FORGET wildlife documentaries on 3D TVs.

If you want to get close to the African savannah look no further than the vibrant adaptation of The Lion King at Liverpool Empire.

The opening night of the multi-award winning Disney production was spectacular.

A huge elephant and rhino brushed past the audience to make their way from the aisles to the stage.

Children gazed around in wonder as they joined gazelles, zebras and giraffes for the opening number, The Circle of Life.

Adapted from the hit 1994 animated feature, one of the highest grossing films of all time, The Lion King has since been performed for more than 65 million people in six languages.

An enchanting story that stays true to its African setting while pushing the boundaries of musical theatre, it was not hard to see why it has had such an appeal.

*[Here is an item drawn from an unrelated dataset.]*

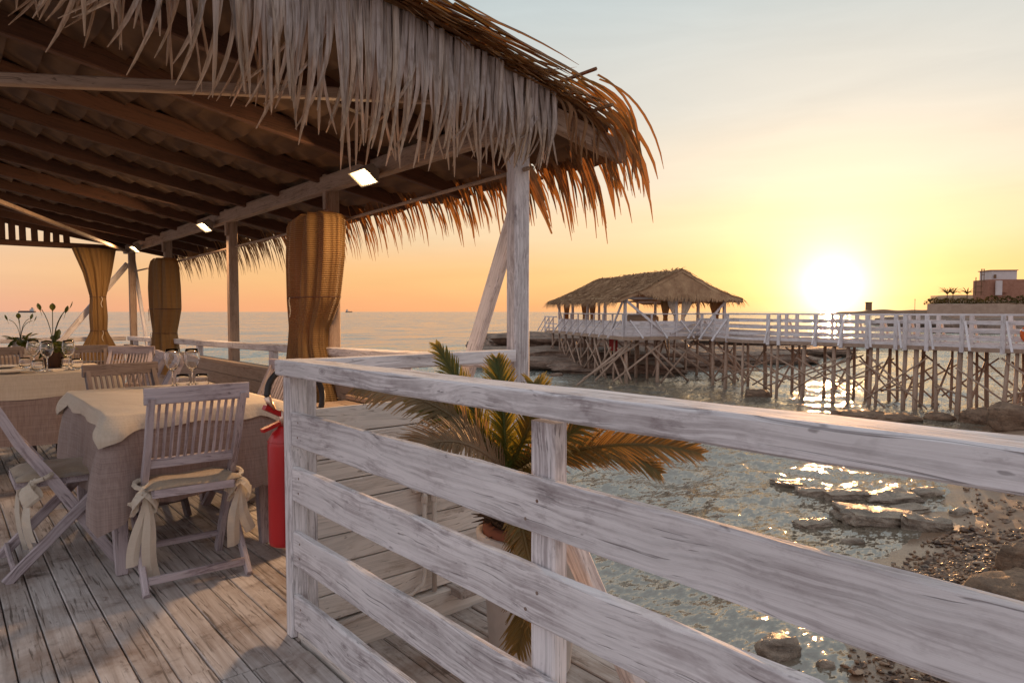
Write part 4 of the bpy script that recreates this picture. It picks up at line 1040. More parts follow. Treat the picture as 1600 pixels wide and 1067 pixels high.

From the long-suffering hornbill Zazu to the powerful, noble lion Mufasa, all the actors were visible alongside their animal counterparts.

But they all carried the essence of the birds and beasts they portrayed.

The innovative puppetry was amazing too, particularly in the movements and gestures of the hyenas.

But a whole host of techniques were used to make the animal kingdom come alive including shadow puppetry and projections.

Birds were made to fly in the air like kites and gazelles hopped on a makeshift bike.

Vivid sets were transformed in the blink of an eye with the wildebeest stampede and Mufasa’s message to his son Simba in the second act among the most memorable.

Warrington Guardian: Review: The Lion King, Liverpool Empire

I remember watching The Lion King at the cinema when I was 12.

Dark, dramatic but ultimately uplifting it marked a new era for Disney productions – and the story has lost none of its roar in its transition to the stage.

It is arguably more powerful thanks to its wider celebration of Africa with Lebo M’s choral music heard in six African languages.

The fantastic cast, including many accomplished young leads, ought to be proud but it was Stephen Carlile’s portrayal of the prickly, treacherous Scar which stood out for me.

Credit also goes to the drummers who worked tirelessly to give the show its rhythm.

A triumph.

  • The Lion King is at Liverpool Empire until July 5.